━━ Source excerpt

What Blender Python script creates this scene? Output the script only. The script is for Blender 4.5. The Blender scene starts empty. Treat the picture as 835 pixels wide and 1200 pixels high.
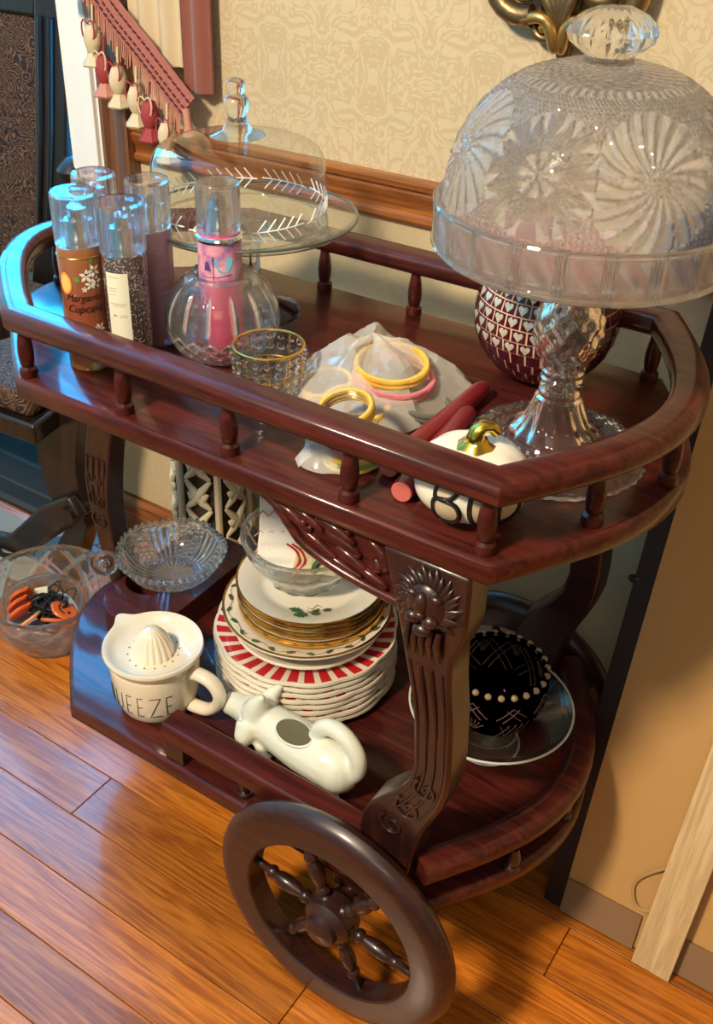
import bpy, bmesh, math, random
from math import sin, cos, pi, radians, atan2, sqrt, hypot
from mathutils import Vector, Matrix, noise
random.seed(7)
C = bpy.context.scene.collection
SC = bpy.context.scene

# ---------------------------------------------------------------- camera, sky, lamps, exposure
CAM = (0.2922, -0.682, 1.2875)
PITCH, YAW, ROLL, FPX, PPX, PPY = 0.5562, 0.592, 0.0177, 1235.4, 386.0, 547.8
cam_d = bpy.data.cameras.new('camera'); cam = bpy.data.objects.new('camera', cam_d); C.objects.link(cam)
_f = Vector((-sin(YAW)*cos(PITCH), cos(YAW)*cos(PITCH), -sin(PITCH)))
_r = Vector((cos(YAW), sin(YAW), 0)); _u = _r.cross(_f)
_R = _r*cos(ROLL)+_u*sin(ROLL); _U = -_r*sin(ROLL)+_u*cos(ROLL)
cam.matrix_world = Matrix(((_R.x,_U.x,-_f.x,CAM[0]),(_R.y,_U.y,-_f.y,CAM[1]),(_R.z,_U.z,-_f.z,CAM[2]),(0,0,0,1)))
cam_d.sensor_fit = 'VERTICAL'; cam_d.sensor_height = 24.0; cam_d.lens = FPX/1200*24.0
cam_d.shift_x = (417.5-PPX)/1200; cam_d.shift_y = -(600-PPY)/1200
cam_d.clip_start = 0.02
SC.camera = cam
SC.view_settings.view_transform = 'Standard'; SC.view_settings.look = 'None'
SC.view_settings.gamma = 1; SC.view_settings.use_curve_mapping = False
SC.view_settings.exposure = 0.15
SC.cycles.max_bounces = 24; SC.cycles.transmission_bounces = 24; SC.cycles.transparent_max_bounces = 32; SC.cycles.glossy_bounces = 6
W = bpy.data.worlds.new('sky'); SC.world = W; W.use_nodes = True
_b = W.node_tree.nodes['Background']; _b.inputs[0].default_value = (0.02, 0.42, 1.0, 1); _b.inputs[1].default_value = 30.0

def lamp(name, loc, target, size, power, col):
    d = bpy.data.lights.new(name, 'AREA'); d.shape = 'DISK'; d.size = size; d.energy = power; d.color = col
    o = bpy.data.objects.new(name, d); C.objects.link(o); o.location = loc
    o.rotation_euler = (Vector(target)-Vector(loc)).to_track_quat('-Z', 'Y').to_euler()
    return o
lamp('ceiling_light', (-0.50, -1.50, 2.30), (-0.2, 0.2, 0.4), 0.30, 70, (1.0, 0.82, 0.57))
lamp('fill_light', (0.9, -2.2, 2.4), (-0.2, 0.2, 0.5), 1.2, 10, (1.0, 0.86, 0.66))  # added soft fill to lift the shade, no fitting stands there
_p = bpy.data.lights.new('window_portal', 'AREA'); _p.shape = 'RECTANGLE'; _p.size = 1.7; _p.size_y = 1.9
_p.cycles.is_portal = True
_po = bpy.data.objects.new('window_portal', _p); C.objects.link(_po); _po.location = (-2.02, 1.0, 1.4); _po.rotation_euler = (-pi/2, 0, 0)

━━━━

• [The exercise]
Every line from the top of the material above through the line with "1); _b.inputs[1].default_value = 30.0" should be duplicated exactly, please; leave out the pictures.

• [The solution]
What Blender Python script creates this scene? Output the script only. The script is for Blender 4.5. The Blender scene starts empty. Treat the picture as 835 pixels wide and 1200 pixels high.
import bpy, bmesh, math, random
from math import sin, cos, pi, radians, atan2, sqrt, hypot
from mathutils import Vector, Matrix, noise
random.seed(7)
C = bpy.context.scene.collection
SC = bpy.context.scene

# ---------------------------------------------------------------- camera, sky, lamps, exposure
CAM = (0.2922, -0.682, 1.2875)
PITCH, YAW, ROLL, FPX, PPX, PPY = 0.5562, 0.592, 0.0177, 1235.4, 386.0, 547.8
cam_d = bpy.data.cameras.new('camera'); cam = bpy.data.objects.new('camera', cam_d); C.objects.link(cam)
_f = Vector((-sin(YAW)*cos(PITCH), cos(YAW)*cos(PITCH), -sin(PITCH)))
_r = Vector((cos(YAW), sin(YAW), 0)); _u = _r.cross(_f)
_R = _r*cos(ROLL)+_u*sin(ROLL); _U = -_r*sin(ROLL)+_u*cos(ROLL)
cam.matrix_world = Matrix(((_R.x,_U.x,-_f.x,CAM[0]),(_R.y,_U.y,-_f.y,CAM[1]),(_R.z,_U.z,-_f.z,CAM[2]),(0,0,0,1)))
cam_d.sensor_fit = 'VERTICAL'; cam_d.sensor_height = 24.0; cam_d.lens = FPX/1200*24.0
cam_d.shift_x = (417.5-PPX)/1200; cam_d.shift_y = -(600-PPY)/1200
cam_d.clip_start = 0.02
SC.camera = cam
SC.view_settings.view_transform = 'Standard'; SC.view_settings.look = 'None'
SC.view_settings.gamma = 1; SC.view_settings.use_curve_mapping = False
SC.view_settings.exposure = 0.15
SC.cycles.max_bounces = 24; SC.cycles.transmission_bounces = 24; SC.cycles.transparent_max_bounces = 32; SC.cycles.glossy_bounces = 6
W = bpy.data.worlds.new('sky'); SC.world = W; W.use_nodes = True
_b = W.node_tree.nodes['Background']; _b.inputs[0].default_value = (0.02, 0.42, 1.0, 1); _b.inputs[1].default_value = 30.0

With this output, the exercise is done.